The story originated in the ’70s as a monthly comic strip called The Unspeakable Mr. Hart in English magazine Cyclops. When the mag went belly up, Burroughs and McNeil attempted to develop Ah Pook into a unique book. It was originally designed to be a single painting featuring recombined images and text, packed in 120 serial pages that would unfurl as the narrative took shape. That arty ambition doomed it to a later millennium, where an evolved comics industry could handle the work’s innovation and experimentation.
Ah Pook Is Here was another distillation of the cut-up technique, popularized by Burroughs and Brion Gysin, that anticipated later massive media developments like sampling and mashups. Burroughs died in 1997.
Fantagraphics’ release includes accompanying book Observed While Falling, McNeill’s memoir about his seven-year collaboration with Burroughs, one of America’s most influential authors.
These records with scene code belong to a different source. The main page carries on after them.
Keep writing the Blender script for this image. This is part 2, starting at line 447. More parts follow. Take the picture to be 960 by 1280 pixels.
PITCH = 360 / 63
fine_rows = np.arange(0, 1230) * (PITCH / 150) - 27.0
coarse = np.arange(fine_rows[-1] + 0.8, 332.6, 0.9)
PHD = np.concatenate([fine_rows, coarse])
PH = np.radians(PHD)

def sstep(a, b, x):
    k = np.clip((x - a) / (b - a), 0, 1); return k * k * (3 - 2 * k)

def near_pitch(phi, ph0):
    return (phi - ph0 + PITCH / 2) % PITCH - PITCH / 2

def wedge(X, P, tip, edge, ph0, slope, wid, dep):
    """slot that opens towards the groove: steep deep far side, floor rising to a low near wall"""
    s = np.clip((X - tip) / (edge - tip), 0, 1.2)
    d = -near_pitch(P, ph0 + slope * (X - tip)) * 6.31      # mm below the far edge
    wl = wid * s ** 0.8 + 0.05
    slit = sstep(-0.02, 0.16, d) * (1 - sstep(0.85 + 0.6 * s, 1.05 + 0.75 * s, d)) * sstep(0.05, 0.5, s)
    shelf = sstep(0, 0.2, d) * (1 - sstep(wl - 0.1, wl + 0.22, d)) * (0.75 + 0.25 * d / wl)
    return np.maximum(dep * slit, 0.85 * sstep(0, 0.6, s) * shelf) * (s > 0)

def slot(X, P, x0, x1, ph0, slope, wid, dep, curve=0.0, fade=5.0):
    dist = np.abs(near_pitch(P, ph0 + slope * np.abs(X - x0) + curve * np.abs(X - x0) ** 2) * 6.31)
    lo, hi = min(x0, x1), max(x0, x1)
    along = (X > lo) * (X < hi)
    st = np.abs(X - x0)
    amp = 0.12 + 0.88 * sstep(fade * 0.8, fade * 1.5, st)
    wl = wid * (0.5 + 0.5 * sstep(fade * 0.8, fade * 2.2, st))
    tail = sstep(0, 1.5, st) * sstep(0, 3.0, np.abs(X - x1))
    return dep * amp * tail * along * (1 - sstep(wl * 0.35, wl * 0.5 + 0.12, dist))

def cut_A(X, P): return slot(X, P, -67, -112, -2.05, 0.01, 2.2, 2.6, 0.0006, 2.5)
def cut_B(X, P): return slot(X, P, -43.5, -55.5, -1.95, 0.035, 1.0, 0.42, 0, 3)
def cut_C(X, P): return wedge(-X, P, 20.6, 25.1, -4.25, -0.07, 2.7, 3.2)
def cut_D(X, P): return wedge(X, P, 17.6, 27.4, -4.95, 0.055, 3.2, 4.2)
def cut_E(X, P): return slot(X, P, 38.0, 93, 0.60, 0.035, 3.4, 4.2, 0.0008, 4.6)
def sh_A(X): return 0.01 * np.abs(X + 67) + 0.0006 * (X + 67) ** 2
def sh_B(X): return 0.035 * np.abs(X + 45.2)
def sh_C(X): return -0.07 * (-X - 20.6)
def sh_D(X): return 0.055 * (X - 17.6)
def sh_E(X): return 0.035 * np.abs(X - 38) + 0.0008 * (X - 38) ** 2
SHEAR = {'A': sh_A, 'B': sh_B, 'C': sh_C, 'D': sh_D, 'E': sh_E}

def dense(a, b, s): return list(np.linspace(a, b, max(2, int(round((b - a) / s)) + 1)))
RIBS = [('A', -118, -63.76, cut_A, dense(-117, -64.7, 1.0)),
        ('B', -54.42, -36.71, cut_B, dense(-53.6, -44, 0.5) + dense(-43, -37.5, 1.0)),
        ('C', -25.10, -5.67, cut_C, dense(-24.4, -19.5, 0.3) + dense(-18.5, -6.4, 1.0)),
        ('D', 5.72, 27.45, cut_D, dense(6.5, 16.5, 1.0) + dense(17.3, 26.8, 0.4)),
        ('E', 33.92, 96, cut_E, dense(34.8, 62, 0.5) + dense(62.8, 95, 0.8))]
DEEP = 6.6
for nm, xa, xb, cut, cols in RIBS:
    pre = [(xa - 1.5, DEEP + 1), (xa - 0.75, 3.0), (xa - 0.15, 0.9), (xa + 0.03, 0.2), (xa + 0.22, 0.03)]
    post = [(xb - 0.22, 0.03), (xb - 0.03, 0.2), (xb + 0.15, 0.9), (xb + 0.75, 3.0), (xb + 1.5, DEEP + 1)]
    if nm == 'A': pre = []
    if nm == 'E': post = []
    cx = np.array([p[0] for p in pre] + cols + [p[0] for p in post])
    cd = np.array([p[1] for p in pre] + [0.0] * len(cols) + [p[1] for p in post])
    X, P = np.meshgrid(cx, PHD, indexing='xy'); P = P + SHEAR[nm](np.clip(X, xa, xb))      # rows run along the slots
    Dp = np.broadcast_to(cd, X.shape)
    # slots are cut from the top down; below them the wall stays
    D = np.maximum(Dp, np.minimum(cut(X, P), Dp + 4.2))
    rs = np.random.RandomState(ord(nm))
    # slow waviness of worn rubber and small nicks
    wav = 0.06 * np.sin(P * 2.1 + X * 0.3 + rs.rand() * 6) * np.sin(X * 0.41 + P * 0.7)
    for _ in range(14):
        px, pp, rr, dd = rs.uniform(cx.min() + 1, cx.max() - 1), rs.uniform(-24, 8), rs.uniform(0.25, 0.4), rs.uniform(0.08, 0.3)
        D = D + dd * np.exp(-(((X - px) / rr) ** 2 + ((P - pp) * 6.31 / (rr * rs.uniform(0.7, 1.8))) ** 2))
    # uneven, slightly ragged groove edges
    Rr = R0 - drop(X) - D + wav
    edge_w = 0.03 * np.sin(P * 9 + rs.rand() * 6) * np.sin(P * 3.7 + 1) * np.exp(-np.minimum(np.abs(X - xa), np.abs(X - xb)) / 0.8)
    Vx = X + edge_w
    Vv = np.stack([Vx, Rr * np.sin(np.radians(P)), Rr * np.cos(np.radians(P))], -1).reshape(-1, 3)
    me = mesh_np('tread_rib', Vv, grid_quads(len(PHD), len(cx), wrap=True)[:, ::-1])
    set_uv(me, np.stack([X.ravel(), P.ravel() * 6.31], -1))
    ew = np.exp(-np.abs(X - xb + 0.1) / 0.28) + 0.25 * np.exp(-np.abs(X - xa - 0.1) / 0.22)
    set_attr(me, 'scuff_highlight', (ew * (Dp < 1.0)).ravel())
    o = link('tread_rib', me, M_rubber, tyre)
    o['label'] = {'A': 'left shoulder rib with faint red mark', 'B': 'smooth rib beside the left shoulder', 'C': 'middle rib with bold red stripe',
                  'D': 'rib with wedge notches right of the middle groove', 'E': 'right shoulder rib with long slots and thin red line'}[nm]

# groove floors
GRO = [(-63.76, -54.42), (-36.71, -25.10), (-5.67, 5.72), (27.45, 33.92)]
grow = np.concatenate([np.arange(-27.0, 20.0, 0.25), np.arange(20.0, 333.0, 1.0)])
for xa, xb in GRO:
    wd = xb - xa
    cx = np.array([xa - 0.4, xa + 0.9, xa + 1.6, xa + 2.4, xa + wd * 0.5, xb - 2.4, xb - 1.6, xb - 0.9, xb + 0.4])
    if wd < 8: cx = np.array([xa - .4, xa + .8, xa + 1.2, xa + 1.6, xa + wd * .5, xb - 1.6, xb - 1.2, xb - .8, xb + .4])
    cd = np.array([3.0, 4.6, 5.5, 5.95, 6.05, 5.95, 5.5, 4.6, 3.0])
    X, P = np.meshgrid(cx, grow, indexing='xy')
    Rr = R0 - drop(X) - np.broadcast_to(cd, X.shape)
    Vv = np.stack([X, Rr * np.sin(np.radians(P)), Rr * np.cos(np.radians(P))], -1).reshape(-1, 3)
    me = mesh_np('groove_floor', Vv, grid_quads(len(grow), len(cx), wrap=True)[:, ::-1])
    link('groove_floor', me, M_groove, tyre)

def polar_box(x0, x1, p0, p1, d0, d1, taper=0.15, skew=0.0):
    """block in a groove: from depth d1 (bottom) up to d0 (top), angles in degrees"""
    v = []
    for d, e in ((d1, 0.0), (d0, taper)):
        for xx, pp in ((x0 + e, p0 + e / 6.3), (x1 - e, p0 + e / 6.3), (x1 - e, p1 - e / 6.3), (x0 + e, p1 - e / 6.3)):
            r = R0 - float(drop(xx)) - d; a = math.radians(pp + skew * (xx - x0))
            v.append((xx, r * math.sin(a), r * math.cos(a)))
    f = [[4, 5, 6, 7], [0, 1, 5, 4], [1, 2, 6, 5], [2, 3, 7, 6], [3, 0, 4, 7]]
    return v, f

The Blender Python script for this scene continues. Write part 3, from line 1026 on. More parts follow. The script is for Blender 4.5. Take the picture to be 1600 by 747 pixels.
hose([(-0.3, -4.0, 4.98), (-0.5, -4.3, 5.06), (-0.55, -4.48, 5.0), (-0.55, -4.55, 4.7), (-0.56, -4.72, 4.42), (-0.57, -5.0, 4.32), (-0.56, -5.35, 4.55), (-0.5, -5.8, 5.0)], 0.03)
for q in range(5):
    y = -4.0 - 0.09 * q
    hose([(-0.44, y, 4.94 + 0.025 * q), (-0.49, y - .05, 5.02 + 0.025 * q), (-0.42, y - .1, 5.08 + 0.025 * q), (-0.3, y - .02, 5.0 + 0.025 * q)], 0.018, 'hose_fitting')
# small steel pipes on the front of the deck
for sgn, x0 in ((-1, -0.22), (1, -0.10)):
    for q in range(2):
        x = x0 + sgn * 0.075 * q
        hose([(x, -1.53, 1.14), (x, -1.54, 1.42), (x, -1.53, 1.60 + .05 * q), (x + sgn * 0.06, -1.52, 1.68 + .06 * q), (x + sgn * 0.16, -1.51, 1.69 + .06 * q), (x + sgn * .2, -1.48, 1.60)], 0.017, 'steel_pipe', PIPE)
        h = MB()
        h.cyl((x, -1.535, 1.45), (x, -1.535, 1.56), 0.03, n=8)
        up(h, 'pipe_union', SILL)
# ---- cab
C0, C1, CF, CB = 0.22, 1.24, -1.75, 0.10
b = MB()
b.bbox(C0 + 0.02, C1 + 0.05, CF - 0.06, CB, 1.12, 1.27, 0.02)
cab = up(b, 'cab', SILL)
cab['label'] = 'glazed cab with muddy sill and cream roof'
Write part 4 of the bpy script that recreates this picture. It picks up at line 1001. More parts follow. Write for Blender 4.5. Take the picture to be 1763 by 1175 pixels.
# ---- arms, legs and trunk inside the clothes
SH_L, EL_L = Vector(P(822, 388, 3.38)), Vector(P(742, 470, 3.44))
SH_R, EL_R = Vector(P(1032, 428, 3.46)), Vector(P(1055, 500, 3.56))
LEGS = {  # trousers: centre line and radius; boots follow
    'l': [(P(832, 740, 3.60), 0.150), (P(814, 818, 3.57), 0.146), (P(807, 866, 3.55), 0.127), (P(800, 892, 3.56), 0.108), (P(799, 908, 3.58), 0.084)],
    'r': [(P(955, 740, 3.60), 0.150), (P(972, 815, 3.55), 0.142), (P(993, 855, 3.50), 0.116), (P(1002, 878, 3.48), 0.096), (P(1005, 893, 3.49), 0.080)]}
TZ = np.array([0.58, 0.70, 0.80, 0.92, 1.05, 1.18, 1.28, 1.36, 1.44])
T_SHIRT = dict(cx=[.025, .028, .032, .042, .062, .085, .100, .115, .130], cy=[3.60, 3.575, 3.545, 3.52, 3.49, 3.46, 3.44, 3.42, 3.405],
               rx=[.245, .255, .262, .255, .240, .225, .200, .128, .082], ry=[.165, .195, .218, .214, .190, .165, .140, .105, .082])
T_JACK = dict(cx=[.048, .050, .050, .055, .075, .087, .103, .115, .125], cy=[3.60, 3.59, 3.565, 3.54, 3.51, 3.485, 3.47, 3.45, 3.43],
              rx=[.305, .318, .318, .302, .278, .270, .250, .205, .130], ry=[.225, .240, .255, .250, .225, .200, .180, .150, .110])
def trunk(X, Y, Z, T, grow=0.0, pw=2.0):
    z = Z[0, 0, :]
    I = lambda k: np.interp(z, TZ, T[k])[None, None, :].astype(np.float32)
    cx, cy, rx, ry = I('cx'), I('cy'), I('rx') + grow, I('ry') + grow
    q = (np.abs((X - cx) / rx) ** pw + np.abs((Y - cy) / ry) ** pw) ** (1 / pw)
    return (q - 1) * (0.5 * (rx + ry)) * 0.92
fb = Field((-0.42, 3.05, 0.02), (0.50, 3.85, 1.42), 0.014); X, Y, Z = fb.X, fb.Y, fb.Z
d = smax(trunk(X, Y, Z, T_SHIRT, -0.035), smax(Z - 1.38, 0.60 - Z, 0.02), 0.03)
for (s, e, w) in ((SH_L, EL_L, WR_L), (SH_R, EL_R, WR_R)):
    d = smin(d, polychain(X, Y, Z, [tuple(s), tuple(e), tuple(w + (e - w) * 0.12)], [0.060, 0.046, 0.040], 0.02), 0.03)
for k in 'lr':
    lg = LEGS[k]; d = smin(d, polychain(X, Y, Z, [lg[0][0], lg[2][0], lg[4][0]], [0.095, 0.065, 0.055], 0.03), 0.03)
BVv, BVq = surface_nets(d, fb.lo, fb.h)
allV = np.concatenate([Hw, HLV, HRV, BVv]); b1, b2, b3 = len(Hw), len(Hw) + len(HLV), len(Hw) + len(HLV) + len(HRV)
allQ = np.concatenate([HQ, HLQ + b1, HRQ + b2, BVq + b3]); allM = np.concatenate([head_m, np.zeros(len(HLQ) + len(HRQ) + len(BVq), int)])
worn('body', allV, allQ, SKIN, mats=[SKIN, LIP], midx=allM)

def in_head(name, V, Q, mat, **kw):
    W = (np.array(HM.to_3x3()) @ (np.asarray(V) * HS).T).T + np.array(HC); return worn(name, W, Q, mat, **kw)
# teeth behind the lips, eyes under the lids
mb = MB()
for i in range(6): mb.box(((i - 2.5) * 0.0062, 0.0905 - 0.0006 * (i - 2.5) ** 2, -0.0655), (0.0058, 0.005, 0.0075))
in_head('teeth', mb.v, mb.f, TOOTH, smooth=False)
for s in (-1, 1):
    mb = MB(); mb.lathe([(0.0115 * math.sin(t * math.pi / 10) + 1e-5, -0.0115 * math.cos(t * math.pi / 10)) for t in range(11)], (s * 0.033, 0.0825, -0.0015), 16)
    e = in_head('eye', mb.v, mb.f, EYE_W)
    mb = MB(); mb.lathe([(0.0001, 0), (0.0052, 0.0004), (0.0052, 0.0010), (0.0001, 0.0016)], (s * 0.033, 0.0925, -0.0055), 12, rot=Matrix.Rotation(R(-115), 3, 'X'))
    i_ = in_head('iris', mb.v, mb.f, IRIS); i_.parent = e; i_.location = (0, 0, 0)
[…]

Acquired by publisher and editor Gary Groth, Ah Pook Is Here is a feather in Fantagraphics’ already feather-stufffed comics-lit cap.
“Fantagraphics is honored to bring this major work into print and to publish what is quite possibly the last great work from one of America’s most original prose stylists,” Groth said in a press release Thursday. “Burroughs once said that, ‘The purpose of writing is to make it happen.’ We are proud to make Ah Pook Is Here finally happen.”